Delia’s has a fear of snakes and Sykes intends to get her to move out of the house using this phobia. If she does not move, Sykes will use the snake to get rid of her. This is the premise at the center of the story “Sweat” by Zora Neale Hurston.
Could Delia have saved Sykes from the snake? Should she have tried?
Delia as a Christian thinks about getting a doctor. She realizes that the nearest doctor is in Orlando which is too far away to help Sykes. Emotionally, Delia feels pity for the man who intended to kill her in the same way that he is dying.
"A surge of pity too strong to support bore her away from that eye that must, could not, fail to see the tubs....[s]he could scarcely reach the Chinaberry tree, where she waited in the growing heart while inside she knew the cold river was creeping up and up to extinguish that eye which must know by now that she knew..."

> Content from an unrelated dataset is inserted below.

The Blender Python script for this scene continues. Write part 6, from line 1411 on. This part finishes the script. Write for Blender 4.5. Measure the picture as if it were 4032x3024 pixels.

There was really nothing that she could do to save him. Do not forget that Delia was deeply afraid of snakes. Do not forget that Sykes placed the snake in the basket of clothes hoping that Delia would be bitten.
If Delia had warned Sykes, who knows what he would have done. He had been drinking. Possibly, he would have tried to put her back in the house with the snake. Delia might have been bitten herself if she had opened the door and gone in to help Sykes.
What happens when Sykes comes back to the house?
Since Delia does not succumb to her phobia of snakes and remains in the house, Sykes has to take his plan to get rid of his wife to the next level. He places the snake in a clothing basket that he knows Delia will work with when she returns from church. Luckily, Delia notices the snake before it has the chance to bite her.
Delia runs out of the house and climbs up in the barn hay.
“Well, Ah done de bes’ Ah could. If things ain’t right, Gawd knows tain’t mah fault.”
Eventually, Sykes returns home thinking that Delia is probably dead from the snake bites. He tears up the snake cage trying to hide the evidence that he brought the snake home. Hesitating before he goes into the house, Sykes slowly moves inside the house and closes the door.
Delia watches and listens waiting to see what happens. Inside the house, Sykes finds the snake coiled and ready to strike. He jumps toward the bed but is bitten many times. When he pulls down the window shade, he sees Delia outside and screams for her. One of his eyes is not swollen shut; Delia knows that he sees, and she cannot and does not try to save him.